• 2021-08-30

Advantages and Disadvantages of Hedging

Hedging is essentially a risk management strategy that is used in the stock market by investors to either mitigate or reduce the risk of loss that may crop up from the price fluctuations of the currencies, securities, weather, commodities, assets and liabilities. In simple terms, it is the transfer of risk without purchasing any kind of insurance policy.

In hedging, an investor or the speculator, primarily take an opposite position, which has been created in the spot or physical market. It means that if an investor enters into a contract and takes the decision to transact a physical commodity or financial instrument at a particular price, which has been agreed upon today and the payment, is made at the future date.

Derivatives such as Futures and Options can be used for hedging your investments. The volatility in the price levels of your cash position can be balanced out from your positive in derivatives. For example, a rice farmer can decide to sell the rice futures to safeguard the crop value before beginning to harvest. In case, there is a considerable decrease or fall in the prices, then the loss, which the farmer may have to suffer in the cash market position will be balanced by the profits in the futures position.


Common advantages of hedging are as given below:

Limits your Losses

The main reason for practising hedging that it allows you to limit your losses. For instance, if an individual purchase a new car and insures it by taking car insurance, then it is essentially hedging against the risk that may crop up because of damage to the vehicle due to the accident, fire, floods and so on. Hence, if a car gets damaged due to an accident and you suffer losses amounting to Rs 10,000. If the insurance company is ready to endure the loss of Rs 9,000, then the loss of an individual is only Rs 1,000 and not Rs 10,000 because of hedging.

Secure your Profits

When you can limit your losses, you can also secure your profits. Speculators that indulged in hedging activities not only can limit their losses but can also secure their profits too. Let’s suppose, an individual has 1000 shares of Company A at Rs 500 per share. In the cash market, the shares are currently trading at Rs 550. If the share of Company A is trading at Rs. 560 then the individual can easily sell the share in the futures market at Rs. 560. In that case, the individual will no longer need to worry about the share price after a month.

Increase Liquidity

Investors who often indulge in hedging, prefer to invest in different asset classes such as equities, commodities, derivatives, and so on. This is what helps them to minimize losses due to increased liquidity.

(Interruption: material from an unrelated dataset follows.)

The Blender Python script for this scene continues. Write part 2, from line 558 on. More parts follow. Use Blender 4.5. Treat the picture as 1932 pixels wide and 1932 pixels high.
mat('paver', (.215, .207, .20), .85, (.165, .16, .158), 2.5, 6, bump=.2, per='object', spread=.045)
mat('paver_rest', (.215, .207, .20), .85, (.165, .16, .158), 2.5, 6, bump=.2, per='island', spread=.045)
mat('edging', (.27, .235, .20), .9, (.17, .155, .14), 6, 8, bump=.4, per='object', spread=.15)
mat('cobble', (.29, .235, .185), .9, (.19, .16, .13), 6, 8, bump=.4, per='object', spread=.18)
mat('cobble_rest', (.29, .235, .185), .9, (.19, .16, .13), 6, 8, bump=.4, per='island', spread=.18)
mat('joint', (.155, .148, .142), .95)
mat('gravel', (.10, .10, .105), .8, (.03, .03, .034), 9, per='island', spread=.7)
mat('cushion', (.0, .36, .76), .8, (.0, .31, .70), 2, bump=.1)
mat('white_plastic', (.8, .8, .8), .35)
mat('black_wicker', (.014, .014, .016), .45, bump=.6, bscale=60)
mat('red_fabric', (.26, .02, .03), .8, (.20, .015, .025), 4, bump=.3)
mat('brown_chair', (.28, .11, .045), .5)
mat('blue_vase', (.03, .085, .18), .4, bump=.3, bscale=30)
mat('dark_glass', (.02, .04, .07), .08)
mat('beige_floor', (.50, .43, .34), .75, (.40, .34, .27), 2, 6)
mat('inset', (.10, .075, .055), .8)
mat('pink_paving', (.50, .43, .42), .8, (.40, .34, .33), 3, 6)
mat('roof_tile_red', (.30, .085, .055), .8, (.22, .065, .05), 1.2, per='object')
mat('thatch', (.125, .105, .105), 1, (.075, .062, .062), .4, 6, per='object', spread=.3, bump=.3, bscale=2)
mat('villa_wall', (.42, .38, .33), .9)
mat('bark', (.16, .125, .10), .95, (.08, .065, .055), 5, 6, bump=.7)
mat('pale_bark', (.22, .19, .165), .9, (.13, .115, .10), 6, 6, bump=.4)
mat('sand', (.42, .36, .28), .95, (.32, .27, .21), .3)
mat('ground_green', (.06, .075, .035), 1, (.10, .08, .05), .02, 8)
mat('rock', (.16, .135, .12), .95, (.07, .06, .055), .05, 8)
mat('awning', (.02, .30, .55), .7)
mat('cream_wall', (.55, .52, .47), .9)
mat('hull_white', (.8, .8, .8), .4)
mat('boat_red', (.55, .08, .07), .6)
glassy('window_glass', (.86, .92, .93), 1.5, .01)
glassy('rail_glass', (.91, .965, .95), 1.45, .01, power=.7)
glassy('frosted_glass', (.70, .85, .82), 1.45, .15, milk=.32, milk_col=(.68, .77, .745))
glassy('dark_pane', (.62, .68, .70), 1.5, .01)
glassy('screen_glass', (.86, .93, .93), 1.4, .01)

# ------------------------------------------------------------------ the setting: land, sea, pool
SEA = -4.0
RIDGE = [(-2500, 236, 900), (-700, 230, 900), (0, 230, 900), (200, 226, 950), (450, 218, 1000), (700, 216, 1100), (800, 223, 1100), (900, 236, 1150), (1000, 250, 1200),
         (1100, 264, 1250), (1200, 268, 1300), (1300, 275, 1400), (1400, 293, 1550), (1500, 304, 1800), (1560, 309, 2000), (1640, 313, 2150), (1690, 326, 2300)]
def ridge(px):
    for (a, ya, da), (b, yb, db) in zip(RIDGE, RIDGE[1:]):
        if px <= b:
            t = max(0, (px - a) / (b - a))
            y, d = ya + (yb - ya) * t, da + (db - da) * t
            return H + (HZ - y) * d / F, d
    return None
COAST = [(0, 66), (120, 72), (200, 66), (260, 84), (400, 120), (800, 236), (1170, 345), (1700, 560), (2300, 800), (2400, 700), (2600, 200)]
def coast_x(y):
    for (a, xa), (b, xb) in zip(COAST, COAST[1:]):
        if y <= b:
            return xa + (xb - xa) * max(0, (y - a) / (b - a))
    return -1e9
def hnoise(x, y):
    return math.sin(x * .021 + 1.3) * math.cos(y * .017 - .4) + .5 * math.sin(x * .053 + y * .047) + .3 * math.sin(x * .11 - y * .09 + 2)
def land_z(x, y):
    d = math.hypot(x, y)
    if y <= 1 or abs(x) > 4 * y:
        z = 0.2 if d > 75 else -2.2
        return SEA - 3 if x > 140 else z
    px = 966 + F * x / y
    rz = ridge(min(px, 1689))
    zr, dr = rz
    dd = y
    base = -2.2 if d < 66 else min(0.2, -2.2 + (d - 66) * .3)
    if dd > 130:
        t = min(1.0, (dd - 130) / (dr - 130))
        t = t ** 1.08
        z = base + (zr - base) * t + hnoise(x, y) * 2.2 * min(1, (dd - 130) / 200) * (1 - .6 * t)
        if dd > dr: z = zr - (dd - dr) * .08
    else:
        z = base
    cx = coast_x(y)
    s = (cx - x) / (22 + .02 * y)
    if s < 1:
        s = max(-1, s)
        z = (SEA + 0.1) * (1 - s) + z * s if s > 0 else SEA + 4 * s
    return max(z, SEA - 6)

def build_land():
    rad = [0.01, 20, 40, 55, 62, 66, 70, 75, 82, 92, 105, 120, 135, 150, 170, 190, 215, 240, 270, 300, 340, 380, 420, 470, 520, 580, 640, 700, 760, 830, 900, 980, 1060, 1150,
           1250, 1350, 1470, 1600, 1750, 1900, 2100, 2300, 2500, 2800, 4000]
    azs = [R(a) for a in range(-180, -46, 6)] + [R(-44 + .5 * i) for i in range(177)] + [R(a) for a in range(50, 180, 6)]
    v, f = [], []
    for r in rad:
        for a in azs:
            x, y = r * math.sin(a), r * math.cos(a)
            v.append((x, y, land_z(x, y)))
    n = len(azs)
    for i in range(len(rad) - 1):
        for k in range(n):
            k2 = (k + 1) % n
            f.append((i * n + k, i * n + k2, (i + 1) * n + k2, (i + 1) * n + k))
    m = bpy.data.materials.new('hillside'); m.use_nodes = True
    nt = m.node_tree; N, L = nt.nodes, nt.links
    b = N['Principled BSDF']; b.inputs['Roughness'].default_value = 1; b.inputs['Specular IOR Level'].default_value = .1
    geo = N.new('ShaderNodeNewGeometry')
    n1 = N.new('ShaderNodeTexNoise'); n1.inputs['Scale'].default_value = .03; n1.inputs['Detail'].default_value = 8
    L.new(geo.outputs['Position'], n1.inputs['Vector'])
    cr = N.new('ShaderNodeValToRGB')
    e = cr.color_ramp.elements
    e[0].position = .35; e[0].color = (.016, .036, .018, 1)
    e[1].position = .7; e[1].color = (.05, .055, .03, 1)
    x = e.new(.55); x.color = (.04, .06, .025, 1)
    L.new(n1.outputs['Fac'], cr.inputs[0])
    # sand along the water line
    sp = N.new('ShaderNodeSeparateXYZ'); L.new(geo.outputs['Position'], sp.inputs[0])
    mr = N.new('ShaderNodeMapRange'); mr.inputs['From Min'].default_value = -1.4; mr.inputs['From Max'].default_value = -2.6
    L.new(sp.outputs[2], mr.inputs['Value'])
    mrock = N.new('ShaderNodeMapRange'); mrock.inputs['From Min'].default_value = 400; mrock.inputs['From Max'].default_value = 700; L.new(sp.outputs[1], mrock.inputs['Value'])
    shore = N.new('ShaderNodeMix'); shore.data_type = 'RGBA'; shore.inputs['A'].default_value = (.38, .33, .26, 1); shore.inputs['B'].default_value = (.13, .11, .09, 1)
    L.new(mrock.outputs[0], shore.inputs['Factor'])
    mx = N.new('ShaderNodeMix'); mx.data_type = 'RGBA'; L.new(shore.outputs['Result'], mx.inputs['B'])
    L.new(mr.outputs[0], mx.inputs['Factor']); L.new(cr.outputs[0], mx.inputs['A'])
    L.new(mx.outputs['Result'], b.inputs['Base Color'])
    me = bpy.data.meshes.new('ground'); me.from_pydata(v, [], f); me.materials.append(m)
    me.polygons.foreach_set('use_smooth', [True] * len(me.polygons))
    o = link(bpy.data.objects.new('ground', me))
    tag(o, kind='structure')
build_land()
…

Common disadvantages of hedging are as given below:


The main disadvantage of hedging is the additional cost associated with it. When you hedge your investments with derivatives, you have to pay a certain amount either as premium or brokerage, which may eat up your profits. So, when hedging, always ensure that your profit target is higher than the overall cost. For small investors, it could be an unnecessary expense. Because, in short, it limits your profits.

Difficult for the Short-Term Traders

For the investors, especially for the day traders, who invest in the market on a short-term basis, hedging may not turn out to be a profitable activity because the stock market is extremely volatile and they are not able to keep track of the market consistently. To carry out hedging successfully, excellent trading skills and experience is an utmost necessity.